SÍSIFO E O PONTEIRO MAIOR DO RELÓGIO
“Esse mito só é trágico porque seu herói é consciente”.
Albert Camus, O mito de Sísifo
O ponteiro maior do relógio — esse que marca, com precisão implacável, os minutos — passou a inquietar-me, a provocar-me, desde que minhas caminhadas matutinas tornaram-se parte fundamental dos meus dias.
Da mesma forma que Sísifo, condenado a empurrar eternamente sua rocha montanha acima, vejo nesse ponteiro uma metáfora viva: ele trabalha sem cessar, sempre seguindo em frente, completando voltas infinitas sem jamais descansar.
Quando inicio minha caminhada, sempre a partir das 9 horas, percebo que o ponteiro maior desce rapidamente até o número 6. A primeira metade do trajeto passa veloz, como se o ponteiro corresse livre, sem peso, sem esforço. Mas, ao olhar novamente, percebo que a verdadeira provação ainda está por vir: a subida final, do número 6 até o 12.

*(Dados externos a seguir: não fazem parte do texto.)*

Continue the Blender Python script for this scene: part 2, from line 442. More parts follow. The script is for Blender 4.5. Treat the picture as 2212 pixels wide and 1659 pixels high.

Essa segunda parte, embora igual em distância, o ponteiro parece carregar uma rocha invisível, tornando-se penosa, lenta, arrastada a caminhada.
Enquanto meu corpo septuagenário já acusa o cansaço, o relógio insiste em me mostrar que ainda há minutos a serem cumpridos. São apenas trinta minutos reais, mas, sob o peso do tempo e do esforço físico, transformam-se na mais longa das horas.
E assim sigo, todos os dias, aceitando minha sina de Sísifo do século XXI, continuo minha caminhada, ciente de que não há outra escolha senão seguir adiante, enquanto meus músculos ainda me permitem mover-me, resistir, persistir.
O ponteiro maior e eu: dois trabalhadores incansáveis, eternos caminhantes presos à roda do tempo, um empurrando os minutos, o outro enfrentando, passo a passo, o desafio da existência.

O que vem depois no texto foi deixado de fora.